Ducking the On-line Piracy Issue
Pay close attention so you can follow all this: the Berlin newspaper Die Tageszeitung has this coverage of a news report from the Swedish newspaper Dagens Nyheter about a new entry in the Swedish Donald Duck comic series (he’s called “Kalle Anka” there), published by Egmont Kärnan AB, with an interesting plot-twist. You can even follow all the comic-strip action on the article’s webpage, if you can read Swedish or are just very good at interpreting the pictures. (Just click from cartoon-panels 1 through 4 using the left- and right-arrows you see at the lower-right.)
Actually, I find what’s going on a bit confusing. (I can only try to interpret the Swedish from the Danish that I do know.) Huey, Dewey, and Louie (German: Tick, Trick und Track; I can’t figure out their Swedish names) ask Uncle Donald for money to buy a CD they want; he refuses. He later hears them playing that CD anyway, and asks them where they got the money to buy it. They reply that they downloaded the music onto a CD “which we will have until we can buy the original.” Uncle Donald then gets a mischievous look and says something I can’t grasp, but the duck-triplets answer him with “No, that would be dishonest! There’s such a thing as copyright! The ones who wrote and played the music must have their daily bread!” But Uncle Donald proceeds with his dastardly plan anyway, which namely is to buy one sample of the legitimate original and then burn a whole bunch more copies of the CD and sell them, along with photocopied versions of the CD cover. But who should look through the window and catch him doing this but Uncle Scrooge (Onkel Dagobert in German; Farbror Joakim von Anka in Swedish), who of course owns the record company issuing the CD! It looks like Donald is set to pay a big fine for pirate-copying – except that in the end Uncle Scrooge agrees to let him off, as long as he promises never to do this sort of thing again. (Interestingly, Donald doesn’t actually promise; as the strip ends he’s just saying “Puh!”)
It’s all a big steaming hunk of record-industry propaganda, of course, insinuated into a Disney comic strip. (Although by its own terms it apparently is OK in Sweden to download that album you want once, as long as you sincerely intend to buy an original copy soon – that’s what I found confusing). And the reason why the Taz and DN are reporting it is not only for what it is, but also the fact that this comic was actually reported to Sweden’s consumer ombudsman’s office as “a dishonest and hidden advertising message,” all the worse because it is aimed at children.

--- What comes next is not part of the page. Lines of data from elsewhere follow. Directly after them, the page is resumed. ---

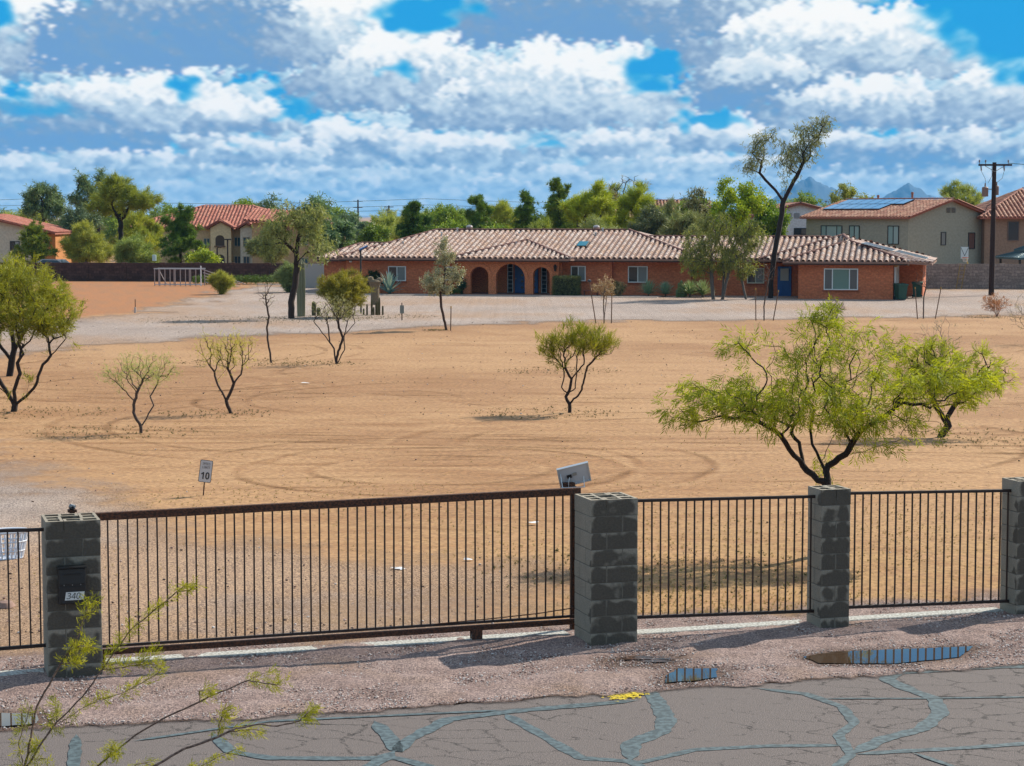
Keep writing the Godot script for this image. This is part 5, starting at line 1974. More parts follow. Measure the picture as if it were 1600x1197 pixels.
	window(o, Vector3(1.75, 2.5, 0), 0.85, 0.85, [0.5, 0.5], black, [dark, mat(Color(0.3, 0.32, 0.35), 0.2)])
	window(o, Vector3(1.4, 0.75, 0), 0.7, 0.5, [1.0], black, [dark])
	window(o, Vector3(4.4, 2.7, -0.6), 0.8, 0.8, [1.0], mat(Color(0.5, 0.2, 0.07), 0.8), [mat(Color(0.2, 0.09, 0.04), 0.4)])
	# cream apartment house with the big red roof
	o = simple_house("cream apartment house with broad red tile roof and arched balconies", "apartment house", Vector3(-27.5, 0, -195), 0.0)
	wall_box(o, -9, 6.5, -14, -1.5, 4.15, stucco_of(Color(0.58, 0.44, 0.26)))
	wall_box(o, -0.83, 1.1, -3, 0, 4.0, stucco_of(Color(0.74, 0.60, 0.37)))
	wall_box(o, 1.95, 3.05, -3, -0.2, 4.0, stucco_of(Color(0.74, 0.68, 0.56)))
	var big := [Vector3(-9.4, 4.05, -1.1), Vector3(7.2, 4.05, -1.1), Vector3(2.2, 6.1, -7.5), Vector3(-2.4, 6.1, -7.5)]
	roof = tiled_roof(o, [big, [Vector3(7.2, 4.05, -1.1), Vector3(9.0, 4.05, -14.5), Vector3(2.2, 6.1, -7.5)], [Vector3(-9.4, 4.05, -14.5), Vector3(-9.4, 4.05, -1.1), Vector3(-2.4, 6.1, -7.5)],
		[Vector3(-1.15, 4.0, -3.5), Vector3(-1.15, 4.0, 0.3), Vector3(0.13, 4.72, 0.3), Vector3(0.13, 4.72, -3.5)], [Vector3(1.42, 4.0, 0.3), Vector3(1.42, 4.0, -3.5), Vector3(0.13, 4.72, -3.5), Vector3(0.13, 4.72, 0.3)],
		[Vector3(1.7, 4.05, -3.5), Vector3(1.7, 4.05, 0.1), Vector3(2.5, 4.5, 0.1), Vector3(2.5, 4.5, -3.5)], [Vector3(3.3, 4.05, 0.1), Vector3(3.3, 4.05, -3.5), Vector3(2.5, 4.5, -3.5), Vector3(2.5, 4.5, 0.1)]],
		[[big[0], big[3]], [big[3], big[2]], [big[2], big[1]], [Vector3(0.13, 4.72, 0.32), Vector3(0.13, 4.72, -3.4)], [Vector3(-1.15, 4.0, 0.32), Vector3(0.13, 4.72, 0.32)], [Vector3(1.42, 4.0, 0.32), Vector3(0.13, 4.72, 0.32)], [Vector3(3.3, 4.05, 0.12), Vector3(2.5, 4.5, 0.12)]], deck, red, Color(0.46, 0.15, 0.10), 0.34, 0.42)
	var gm := stucco_of(Color(0.74, 0.60, 0.37))
	g = Geo.new()
	g.prism(PackedVector2Array([Vector2(-0.83, 4.0), Vector2(1.1, 4.0), Vector2(0.13, 4.55)]), 2.9, Transform3D(Basis(), Vector3(0, 0, -0.02)))
	part("gable_wall", o, g, gm)
	g = Geo.new()
	g.prism(PackedVector2Array([Vector2(1.95, 4.0), Vector2(3.05, 4.0), Vector2(2.5, 4.32)]), 2.7, Transform3D(Basis(), Vector3(0, 0, -0.22)))
	part("gable_wall", o, g, gm)
	var deep := mat(Color(0.085, 0.062, 0.045), 0.9)
	for y in [2.35, 0.55]:   # arched balcony openings
		var arch := PackedVector2Array([Vector2(-0.42, 0), Vector2(0.42, 0)])
		for k in 9:
			var an := PI * k / 8
			arch.append(Vector2(cos(an) * 0.42, 0.62 + sin(an) * 0.36))
		g = Geo.new()
		g.prism(arch, 0.02, Transform3D(Basis(), Vector3(0.05, y, 0.015)))
		var bal := part("balcony_arch", o, g, deep)
		g = Geo.new()
		g.box(Vector3(0.05, y - 0.07, 0.05), Vector3(1.05, 0.12, 0.16))
		part("sill", bal, g, mat(Color(0.18, 0.11, 0.07), 0.9))
	for w in [[1.5, 2.7, -1.5], [2.5, 2.7, -0.2], [1.5, 0.9, -1.5], [2.5, 0.9, -0.2], [-6.0, 2.7, -1.5], [-1.4, 2.6, -1.5], [-1.4, 0.8, -1.5]]:
		window(o, Vector3(w[0], w[1], w[2]), 0.62, 0.9, [0.5, 0.5], mat(Color(0.42, 0.36, 0.28), 0.7), [mat(Color(0.05, 0.11, 0.15), 0.1)])
	# tan wing with a flat-looking roof edge, right of it
	o = simple_house("tan apartment wing with red roof, behind the leaning eucalyptus", "apartment house", Vector3(-23.2, 0, -190), 0.0)
	wall_box(o, -0.6, 7, -12, 0, 4.5, stucco_of(Color(0.44, 0.29, 0.165)))
	tiled_roof(o, [[Vector3(-1.3, 4.75, 0.5), Vector3(7.4, 4.15, 0.5), Vector3(5.0, 5.5, -6), Vector3(-1.0, 5.8, -6)], [Vector3(-1.6, 4.75, -12), Vector3(-1.3, 4.75, 0.5), Vector3(-1.0, 5.8, -6)]], [[Vector3(-1.3, 4.75, 0.5), Vector3(-1.0, 5.8, -6)]], deck, red, Color(0.46, 0.15, 0.10), 0.34, 0.42)
	for w in [[4.2, 2.9], [4.2, 0.9], [5.8, 2.9]]:
		window(o, Vector3(w[0], w[1], 0), 0.7, 0.9, [0.5, 0.5], mat(Color(0.42, 0.36, 0.28), 0.7), [mat(Color(0.05, 0.11, 0.15), 0.1)])

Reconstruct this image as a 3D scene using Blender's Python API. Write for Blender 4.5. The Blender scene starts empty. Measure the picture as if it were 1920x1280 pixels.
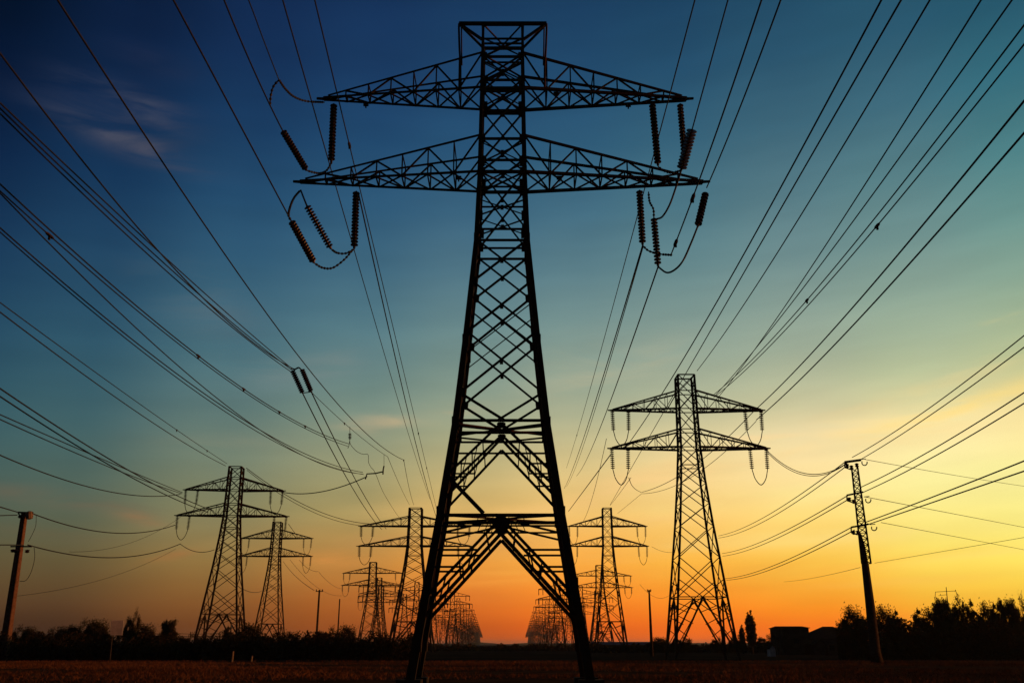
import bpy, math, random
from mathutils import Vector, Matrix
random.seed(11)
R = math.radians
SC = bpy.context.scene
COL = SC.collection

# ---------------------------------------------------------------- camera
PITCH = R(18.2); F = 1725.0; EYE = 2.0
cd = bpy.data.cameras.new('camera'); cam = bpy.data.objects.new('camera', cd); COL.objects.link(cam)
cam.location = (0, 0, EYE); cam.rotation_euler = (R(90) + PITCH, 0, 0)
cd.sensor_width = 36; cd.lens = 36 * F / 1920; cd.clip_start = 0.1; cd.clip_end = 30000
SC.camera = cam
SC.view_settings.view_transform = 'Standard'; SC.view_settings.look = 'None'
SC.view_settings.gamma = 1; SC.view_settings.exposure = 0
SC.view_settings.use_curve_mapping = False
SC.render.engine = 'CYCLES'
SC.cycles.use_denoising = True; SC.cycles.denoiser = 'OPENIMAGEDENOISE'; SC.cycles.denoising_input_passes = 'RGB_ALBEDO_NORMAL'
SC.cycles.max_bounces = 4
CP, SP = math.cos(PITCH), math.sin(PITCH)

def ray(px, py):
    u = (px - 960) / F; v = (640 - py) / F
    return Vector((u, CP - v * SP, SP + v * CP))
def atD(px, py, D):
    r = ray(px, py); return Vector((0, 0, EYE)) + r * (D / r.y)
def atZ(px, py, z):
    r = ray(px, py); return Vector((0, 0, EYE)) + r * ((z - EYE) / r.z)
def at(p):
    return atZ(p[0], p[1], float(p[2][1:])) if isinstance(p[2], str) else atD(*p)
def proj(p):
    x, y, z = p[0], p[1], p[2] - EYE
    d = y * CP + z * SP
    return 960 + F * x / d, 640 - F * (z * CP - y * SP) / d

# ---------------------------------------------------------------- sky: dusk colours by direction
def lin(c):
    c /= 255.0
    return c / 12.92 if c <= 0.04045 else ((c + 0.055) / 1.055) ** 2.4
SKY = {   # picture column: list of (row, sRGB)
 40: [(0,(3,17,38)),(160,(8,26,56)),(320,(14,40,74)),(480,(24,57,88)),(640,(36,74,96)),(760,(48,86,98)),(860,(62,92,92)),(960,(76,90,76)),(1060,(94,80,51)),(1130,(81,57,36)),(1190,(55,32,20))],
 320:[(0,(13,32,64)),(160,(18,44,80)),(320,(26,62,96)),(480,(42,82,110)),(640,(62,102,118)),(760,(82,112,114)),(860,(104,122,108)),(960,(124,124,92)),(1060,(136,109,60)),(1130,(126,84,43)),(1190,(98,53,26))],
 620:[(0,(20,46,86)),(160,(26,58,98)),(320,(34,76,112)),(480,(56,98,124)),(640,(84,122,132)),(760,(114,138,128)),(860,(144,148,116)),(960,(160,146,94)),(1060,(181,127,62)),(1130,(171,98,41)),(1190,(143,70,26))],
 950:[(0,(24,56,92)),(160,(32,70,106)),(320,(46,90,122)),(480,(78,116,134)),(640,(118,146,142)),(760,(150,162,138)),(860,(199,184,130)),(960,(233,187,105)),(1060,(255,163,62)),(1130,(247,124,37)),(1190,(217,87,23))],
 1220:[(0,(26,62,94)),(160,(38,80,110)),(320,(58,104,126)),(480,(92,130,138)),(640,(136,158,148)),(760,(178,182,150)),(860,(235,211,149)),(960,(255,207,120)),(1060,(255,178,63)),(1130,(255,141,36)),(1190,(255,104,23))],
 1520:[(0,(34,76,102)),(160,(52,96,118)),(320,(80,118,130)),(480,(114,144,144)),(640,(156,172,152)),(740,(198,198,158)),(790,(228,214,164)),(830,(253,229,172)),(900,(255,226,154)),(960,(254,220,126)),(1060,(255,197,72)),(1130,(255,152,36)),(1190,(254,107,20))],
 1720:[(0,(36,82,106)),(160,(58,104,124)),(320,(86,128,134)),(480,(120,152,146)),(640,(168,184,154)),(720,(196,202,156)),(770,(234,222,166)),(810,(254,236,172)),(880,(255,242,166)),(960,(255,236,138)),(1060,(255,218,87)),(1130,(255,179,51)),(1190,(255,127,28))],
 1900:[(0,(38,86,106)),(160,(54,110,124)),(320,(86,136,138)),(480,(128,162,148)),(640,(178,190,146)),(700,(200,198,140)),(750,(242,220,152)),(800,(255,232,158)),(860,(255,244,160)),(960,(255,244,140)),(1060,(255,230,93)),(1130,(255,197,57)),(1190,(255,138,32))]}
def sky_at(px, py):
    ks = sorted(SKY); px = min(max(px, ks[0]), ks[-1])
    def col(k):
        L = SKY[k]; y = min(max(py, L[0][0]), L[-1][0])
        for a, b in zip(L, L[1:]):
            if a[0] <= y <= b[0]:
                t = (y - a[0]) / (b[0] - a[0]); return [a[1][i] * (1 - t) + b[1][i] * t for i in range(3)]
    for a, b in zip(ks, ks[1:]):
        if a <= px <= b:
            t = (px - a) / (b - a); A, B = col(a), col(b)
            return [A[i] * (1 - t) + B[i] * t for i in range(3)]
def sky_dir(az, el):
    if el > 37: az2 = az; e = 37
    else: az2, e = az, el
    d = Vector((math.sin(R(az2)) * math.cos(R(e)), math.cos(R(az2)) * math.cos(R(e)), math.sin(R(e)) + 0))
    px, py = proj((d.x * 1000, d.y * 1000, d.z * 1000 + EYE))
    c = [lin(v) for v in sky_at(px, py)]
    if el > 37:
        k = 1 - 0.75 * (el - 37) / 40; c = [v * k for v in c]
    return c
world = bpy.data.worlds.new('World'); SC.world = world; world.use_nodes = True
wn = world.node_tree; N = wn.nodes; Lk = wn.links; N.clear()
def M(op, a, b=None, c=None):
    n = N.new('ShaderNodeMath'); n.operation = op
    for i, v in enumerate((a, b, c)):
        if v is None: continue
        if isinstance(v, (int, float)): n.inputs[i].default_value = v
        else: Lk.new(v, n.inputs[i])
    return n.outputs[0]
tc = N.new('ShaderNodeTexCoord'); nv = N.new('ShaderNodeVectorMath'); nv.operation = 'NORMALIZE'
Lk.new(tc.outputs['Generated'], nv.inputs[0])
sx = N.new('ShaderNodeSeparateXYZ'); Lk.new(nv.outputs[0], sx.inputs[0])
AZ = M('MULTIPLY', M('ARCTAN2', sx.outputs[0], sx.outputs[1]), 180 / math.pi)
EL = M('MULTIPLY', M('ARCSINE', sx.outputs[2]), 180 / math.pi)
ELN = M('DIVIDE', M('ADD', EL, 2.0), 62.0)
ELS = [0, 1, 2, 3.2, 4.6, 6, 7.5, 9, 10.5, 12, 13.5, 15, 17, 19.5, 22.5, 26, 30, 34, 38, 60]
AZS = [-34, -26, -18, -10, -3, 4, 11, 18, 25, 32]
def mixc(fac, a, b, blend='MIX'):
    n = N.new('ShaderNodeMix'); n.data_type = 'RGBA'; n.blend_type = blend
    for s, v in ((n.inputs[0], fac), (n.inputs[6], a), (n.inputs[7], b)):
        if isinstance(v, (int, float)): s.default_value = v
        elif isinstance(v, tuple): s.default_value = v
        else: Lk.new(v, s)
    return n.outputs[2]
def ramp(az):
    n = N.new('ShaderNodeValToRGB'); Lk.new(ELN, n.inputs[0]); cr = n.color_ramp
    cr.interpolation = 'LINEAR'
    for i, e in enumerate([-0.3] + ELS):
        pos = (e + 2) / 62
        el = cr.elements[i] if i < 2 else cr.elements.new(pos)
        el.position = pos
    for i, e in enumerate([-0.3] + ELS):
        c = (0.012, 0.007, 0.004) if e < 0 else sky_dir(az, e)
        cr.elements[i].color = (*c, 1)
    return n.outputs[0]
cur = ramp(AZS[0])
for a0, a1 in zip(AZS, AZS[1:]):
    f = N.new('ShaderNodeMapRange'); f.interpolation_type = 'SMOOTHSTEP'
    f.inputs[1].default_value = a0; f.inputs[2].default_value = a1; Lk.new(AZ, f.inputs[0])
    cur = mixc(f.outputs[0], cur, ramp(a1))
# behind the viewer: plain dim blue dusk
f = N.new('ShaderNodeMapRange'); f.interpolation_type = 'SMOOTHSTEP'
f.inputs[1].default_value = 48; f.inputs[2].default_value = 115; Lk.new(M('ABSOLUTE', AZ), f.inputs[0])
cur = mixc(f.outputs[0], cur, (0.010, 0.015, 0.024, 1))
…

The reaction to this accusation by Egmont chief Marika Bark to the DN was swift, apologetic, and conciliatory. Certainly her Donald Duck magazine does not desire to advocate any position in the ongoing controversy over the (in)famous Swedish BitTorrent site Pirate Bay, she declared. Elsewhere on the Net, people got busy taking Egmont’s comic strip panels and filling the dialogue-balloons in with text rather more friendly to the Pirate cause. (Unfortunately, the Taz provides too little information for me to be able to find any of these.) At the same time, though, as the German article points out, a new legal complaint has just been filed against the Pirate Bay, by none other than Disney acting in concert with other film companies, accusing the site of still making films available for illegal download.